Furthermore, Algeria’s deepening relationship with Russia provides a potential gateway for Iranian influence to seep into the broader regional security architecture. The vacuum left by retreating Western forces across the Sahel, combined with the instability radiating from the conflict in the Middle East, creates a highly volatile corridor from the Red Sea to the Atlantic. As Iran seeks to distract Western intelligence and activate secondary fronts, the permissive environment fostered by the Algiers-Moscow nexus offers an ideal springboard for proxy operations and asymmetric warfare.

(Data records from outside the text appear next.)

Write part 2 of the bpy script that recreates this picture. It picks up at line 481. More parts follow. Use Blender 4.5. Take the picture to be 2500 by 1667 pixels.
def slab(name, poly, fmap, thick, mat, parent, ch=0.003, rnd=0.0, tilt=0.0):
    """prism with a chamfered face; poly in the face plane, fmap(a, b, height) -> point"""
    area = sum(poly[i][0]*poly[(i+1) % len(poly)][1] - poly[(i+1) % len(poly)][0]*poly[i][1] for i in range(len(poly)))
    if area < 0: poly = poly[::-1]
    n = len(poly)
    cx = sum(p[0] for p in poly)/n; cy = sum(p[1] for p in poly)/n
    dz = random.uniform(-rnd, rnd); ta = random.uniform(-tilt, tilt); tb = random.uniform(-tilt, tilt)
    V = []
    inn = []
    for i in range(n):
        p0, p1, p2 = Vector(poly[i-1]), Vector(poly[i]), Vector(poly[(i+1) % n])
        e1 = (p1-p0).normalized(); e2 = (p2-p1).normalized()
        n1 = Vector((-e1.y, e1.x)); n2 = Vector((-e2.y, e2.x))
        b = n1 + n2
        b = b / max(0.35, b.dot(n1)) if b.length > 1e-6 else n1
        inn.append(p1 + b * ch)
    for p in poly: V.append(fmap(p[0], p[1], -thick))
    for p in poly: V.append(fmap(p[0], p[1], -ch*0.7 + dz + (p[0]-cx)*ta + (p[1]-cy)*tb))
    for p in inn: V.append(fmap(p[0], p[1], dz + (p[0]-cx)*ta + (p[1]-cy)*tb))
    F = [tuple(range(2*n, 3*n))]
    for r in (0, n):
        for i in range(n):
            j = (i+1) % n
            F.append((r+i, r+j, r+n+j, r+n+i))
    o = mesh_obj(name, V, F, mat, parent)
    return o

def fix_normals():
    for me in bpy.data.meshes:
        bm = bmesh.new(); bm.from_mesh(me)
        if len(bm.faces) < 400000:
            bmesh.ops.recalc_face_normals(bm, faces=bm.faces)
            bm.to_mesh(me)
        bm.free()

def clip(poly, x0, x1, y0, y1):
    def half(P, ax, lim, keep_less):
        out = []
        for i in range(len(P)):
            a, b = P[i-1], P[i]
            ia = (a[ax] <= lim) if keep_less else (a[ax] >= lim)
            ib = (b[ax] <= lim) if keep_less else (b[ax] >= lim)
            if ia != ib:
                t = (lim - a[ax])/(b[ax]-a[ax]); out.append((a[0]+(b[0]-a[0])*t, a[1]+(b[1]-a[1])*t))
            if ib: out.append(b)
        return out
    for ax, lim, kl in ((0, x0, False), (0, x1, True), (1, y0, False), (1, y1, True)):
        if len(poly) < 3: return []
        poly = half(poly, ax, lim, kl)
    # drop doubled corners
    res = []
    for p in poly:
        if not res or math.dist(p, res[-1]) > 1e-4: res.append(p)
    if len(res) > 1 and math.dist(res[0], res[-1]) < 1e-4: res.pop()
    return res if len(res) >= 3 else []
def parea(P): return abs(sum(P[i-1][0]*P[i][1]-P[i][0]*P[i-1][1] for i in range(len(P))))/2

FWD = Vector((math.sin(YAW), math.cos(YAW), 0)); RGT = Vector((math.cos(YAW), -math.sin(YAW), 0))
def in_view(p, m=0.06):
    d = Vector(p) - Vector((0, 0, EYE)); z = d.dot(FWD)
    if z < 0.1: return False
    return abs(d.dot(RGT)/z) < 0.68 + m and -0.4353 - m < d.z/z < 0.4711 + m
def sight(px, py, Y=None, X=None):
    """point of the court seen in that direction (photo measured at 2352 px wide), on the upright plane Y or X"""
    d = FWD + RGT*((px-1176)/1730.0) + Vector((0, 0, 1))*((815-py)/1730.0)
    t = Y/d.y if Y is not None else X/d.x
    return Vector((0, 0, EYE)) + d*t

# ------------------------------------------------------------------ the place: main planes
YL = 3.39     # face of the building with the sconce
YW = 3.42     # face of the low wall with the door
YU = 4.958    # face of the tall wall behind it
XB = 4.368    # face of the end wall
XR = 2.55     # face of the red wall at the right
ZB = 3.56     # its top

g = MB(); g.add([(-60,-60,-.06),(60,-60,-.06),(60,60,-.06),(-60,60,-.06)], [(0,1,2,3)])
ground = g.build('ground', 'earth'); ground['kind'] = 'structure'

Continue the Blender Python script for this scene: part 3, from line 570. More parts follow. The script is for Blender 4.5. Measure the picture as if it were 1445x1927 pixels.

This strategic pivot by Algiers stands in stark contrast to the emerging security architecture taking shape elsewhere in the region. While the Russian-Iranian axis seeks to militarize the Mediterranean rear-guard, the diplomatic and security frameworks established by the Abraham Accords have begun to lay the groundwork for genuine, integrated defense and energy cooperation. Nations that have embraced this paradigm are actively working to secure critical mineral supply chains, develop sovereign energy capabilities, and ensure the unhindered flow of global commerce. They recognize that true infrastructure power comes from integration with global markets, not from serving as a forward operating base for revisionist powers.

The prevailing Western strategy of compartmentalizing these crises—treating the war with Iran, the containment of Russia, and Mediterranean security as separate, disconnected issues—is no longer tenable. The anti-Western coalition views these theaters as an integrated whole. The docking of the Severomorsk is a physical manifestation of this unified strategy. It is a test of Western resolve, probing the maritime boundaries of NATO while the alliance’s political capital is expended elsewhere.

Moving forward, Washington and its European partners must adopt a posture of hard-nosed realism. Policymakers can no longer afford to indulge the illusion that Algeria will serve as a neutral, stabilizing force in the Mediterranean while simultaneously hosting the Northern Fleet. The West must fundamentally reassess its reliance on actors who operate as the rear-guard for its adversaries.

The “Second Iran War” will not be won solely by intercepting missiles in the Middle East; it requires a comprehensive strategy that secures the vital energy and transit corridors of the Mediterranean and neutralizes the expanding footprint of the Moscow-Tehran axis on NATO’s southern doorstep.